Vladislav Surkov Russia

Photo: Wikimedia Commons

Anyone who has any interest in Russian politics and society needs to head over to the London Review of Books right now and read Peter Pomerantsev’s article on Vladislav Surkov, the enigmatic figure who holds so much sway in Putin’s Russia.Here’s one of the key paragraphs near the beginning of the article:

There is something cherubic in Surkov’s soft, smooth face, something demonic in his stare. He trained as a theatre director then became a PR man; now his official role is ‘vice-head of the presidential administration’, but his influence over Russian politics is unsurpassed. He is the man behind the concept of ‘sovereign democracy’, in which democratic institutions are maintained without any democratic freedoms, the man who has turned television into a kitsch Putin-worshiping propaganda machine and launched pro-Kremlin youth groups happy to compare themselves to the Hitler Youth, to beat up foreigners and opposition journalists, and burn ‘unpatriotic’ books on Red Square. But this is only half the story.

Pomerantsev goes on to describe the very contradictions at the heart of Surkov. A former theatre kid who “wore velvet trousers, had long hair like Pink Floyd, wrote poetry, was a hit with the girls,” he eventually stumbles into a PR job with now-imprisoned billionaire Mikhail Khodorkovsky (who evidently doesn’t trust him) and goes on to work at the Kremlin. Pomerantsev notes with glee at the beginning of the article that on Surkov’s desk there sits “a picture of Tupac on his desk, next to the picture of Putin.”
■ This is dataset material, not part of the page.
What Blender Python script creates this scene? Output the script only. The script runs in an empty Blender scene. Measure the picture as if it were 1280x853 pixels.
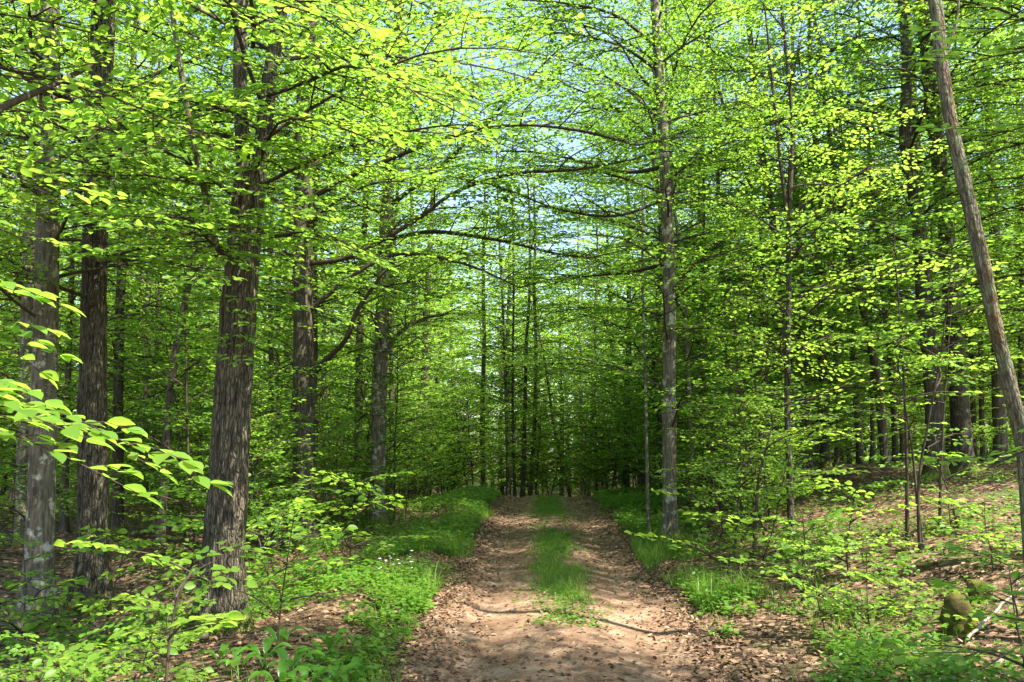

Surkov has even written a book (or, apparently written a book — it was released under a pseudonym) that appears to mirror his own life. A PR-hack who writes avant-garde poetry in his spare time and now sells fiction manuscripts to rich bureaucrats and gangsters. Surkov, or whoever wrote the book, can’t help but constantly compare the situation to Shakespeare’s Hamlet.

In many ways Pomerantsev’s article has the same aim as Maurizio Viroli’s critique of Silvio Berlusconi’s “veiled tyranny” that appeared in Foreign Affairs earlier this month, and like that article it is a fascinating attempt to understand two very different governments kept in balance not so much through brute force but more by a democratic culture completely contaminated by apathy, cynicism and cash.